## Given exercise
Each entry has to be copied exactly, with nothing missed.

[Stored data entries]
=====

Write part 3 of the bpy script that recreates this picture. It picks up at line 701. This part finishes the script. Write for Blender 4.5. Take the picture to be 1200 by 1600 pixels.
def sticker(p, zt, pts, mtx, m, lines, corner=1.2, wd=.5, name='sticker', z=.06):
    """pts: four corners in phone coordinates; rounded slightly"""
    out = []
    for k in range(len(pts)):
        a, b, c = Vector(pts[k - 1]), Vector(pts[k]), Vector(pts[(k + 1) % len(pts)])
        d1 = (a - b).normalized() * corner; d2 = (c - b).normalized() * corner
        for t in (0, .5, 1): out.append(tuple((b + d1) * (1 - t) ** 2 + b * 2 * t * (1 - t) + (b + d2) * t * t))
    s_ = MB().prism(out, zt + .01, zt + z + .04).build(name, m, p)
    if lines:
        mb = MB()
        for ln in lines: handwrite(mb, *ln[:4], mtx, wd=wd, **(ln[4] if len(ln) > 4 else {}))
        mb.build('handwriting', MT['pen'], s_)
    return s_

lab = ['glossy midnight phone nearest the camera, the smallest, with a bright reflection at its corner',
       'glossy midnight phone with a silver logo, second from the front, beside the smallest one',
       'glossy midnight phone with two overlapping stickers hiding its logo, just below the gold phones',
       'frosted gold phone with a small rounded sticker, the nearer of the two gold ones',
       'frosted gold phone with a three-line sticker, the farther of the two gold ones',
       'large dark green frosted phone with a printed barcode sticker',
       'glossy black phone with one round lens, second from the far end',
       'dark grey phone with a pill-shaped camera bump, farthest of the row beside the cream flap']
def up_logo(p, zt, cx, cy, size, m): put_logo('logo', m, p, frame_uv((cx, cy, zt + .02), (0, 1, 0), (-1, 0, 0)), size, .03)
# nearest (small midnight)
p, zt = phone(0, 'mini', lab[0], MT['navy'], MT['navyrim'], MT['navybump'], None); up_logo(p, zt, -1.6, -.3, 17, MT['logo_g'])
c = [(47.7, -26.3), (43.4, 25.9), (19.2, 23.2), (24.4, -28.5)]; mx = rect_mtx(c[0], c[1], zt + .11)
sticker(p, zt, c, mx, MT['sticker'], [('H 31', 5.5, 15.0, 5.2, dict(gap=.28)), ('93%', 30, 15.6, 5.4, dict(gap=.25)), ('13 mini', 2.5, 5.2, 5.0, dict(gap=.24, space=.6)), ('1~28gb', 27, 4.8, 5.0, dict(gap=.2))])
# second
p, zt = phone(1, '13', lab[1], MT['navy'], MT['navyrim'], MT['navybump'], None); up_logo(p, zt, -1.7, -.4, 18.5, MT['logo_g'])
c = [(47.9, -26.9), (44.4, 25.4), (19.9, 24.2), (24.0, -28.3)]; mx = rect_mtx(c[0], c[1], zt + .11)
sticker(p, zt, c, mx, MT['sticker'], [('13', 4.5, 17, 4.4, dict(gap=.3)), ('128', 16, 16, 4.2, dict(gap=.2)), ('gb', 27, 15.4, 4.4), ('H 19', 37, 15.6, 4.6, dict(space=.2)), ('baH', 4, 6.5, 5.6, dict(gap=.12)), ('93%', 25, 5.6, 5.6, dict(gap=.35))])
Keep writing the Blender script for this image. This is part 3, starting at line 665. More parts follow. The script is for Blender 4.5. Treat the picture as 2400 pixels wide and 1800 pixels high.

=====

## Solution
Write part 3 of the bpy script that recreates this picture. It picks up at line 701. This part finishes the script. Write for Blender 4.5. Take the picture to be 1200 by 1600 pixels.
def sticker(p, zt, pts, mtx, m, lines, corner=1.2, wd=.5, name='sticker', z=.06):
    """pts: four corners in phone coordinates; rounded slightly"""
    out = []
    for k in range(len(pts)):
        a, b, c = Vector(pts[k - 1]), Vector(pts[k]), Vector(pts[(k + 1) % len(pts)])
        d1 = (a - b).normalized() * corner; d2 = (c - b).normalized() * corner
        for t in (0, .5, 1): out.append(tuple((b + d1) * (1 - t) ** 2 + b * 2 * t * (1 - t) + (b + d2) * t * t))
    s_ = MB().prism(out, zt + .01, zt + z + .04).build(name, m, p)
    if lines:
        mb = MB()
        for ln in lines: handwrite(mb, *ln[:4], mtx, wd=wd, **(ln[4] if len(ln) > 4 else {}))
        mb.build('handwriting', MT['pen'], s_)
    return s_

lab = ['glossy midnight phone nearest the camera, the smallest, with a bright reflection at its corner',
       'glossy midnight phone with a silver logo, second from the front, beside the smallest one',
       'glossy midnight phone with two overlapping stickers hiding its logo, just below the gold phones',
       'frosted gold phone with a small rounded sticker, the nearer of the two gold ones',
       'frosted gold phone with a three-line sticker, the farther of the two gold ones',
       'large dark green frosted phone with a printed barcode sticker',
       'glossy black phone with one round lens, second from the far end',
       'dark grey phone with a pill-shaped camera bump, farthest of the row beside the cream flap']
def up_logo(p, zt, cx, cy, size, m): put_logo('logo', m, p, frame_uv((cx, cy, zt + .02), (0, 1, 0), (-1, 0, 0)), size, .03)
# nearest (small midnight)
p, zt = phone(0, 'mini', lab[0], MT['navy'], MT['navyrim'], MT['navybump'], None); up_logo(p, zt, -1.6, -.3, 17, MT['logo_g'])
c = [(47.7, -26.3), (43.4, 25.9), (19.2, 23.2), (24.4, -28.5)]; mx = rect_mtx(c[0], c[1], zt + .11)
sticker(p, zt, c, mx, MT['sticker'], [('H 31', 5.5, 15.0, 5.2, dict(gap=.28)), ('93%', 30, 15.6, 5.4, dict(gap=.25)), ('13 mini', 2.5, 5.2, 5.0, dict(gap=.24, space=.6)), ('1~28gb', 27, 4.8, 5.0, dict(gap=.2))])
# second
p, zt = phone(1, '13', lab[1], MT['navy'], MT['navyrim'], MT['navybump'], None); up_logo(p, zt, -1.7, -.4, 18.5, MT['logo_g'])
c = [(47.9, -26.9), (44.4, 25.4), (19.9, 24.2), (24.0, -28.3)]; mx = rect_mtx(c[0], c[1], zt + .11)
sticker(p, zt, c, mx, MT['sticker'], [('13', 4.5, 17, 4.4, dict(gap=.3)), ('128', 16, 16, 4.2, dict(gap=.2)), ('gb', 27, 15.4, 4.4), ('H 19', 37, 15.6, 4.6, dict(space=.2)), ('baH', 4, 6.5, 5.6, dict(gap=.12)), ('93%', 25, 5.6, 5.6, dict(gap=.35))])
Keep writing the Blender script for this image. This is part 3, starting at line 665. More parts follow. The script is for Blender 4.5. Treat the picture as 2400 pixels wide and 1800 pixels high.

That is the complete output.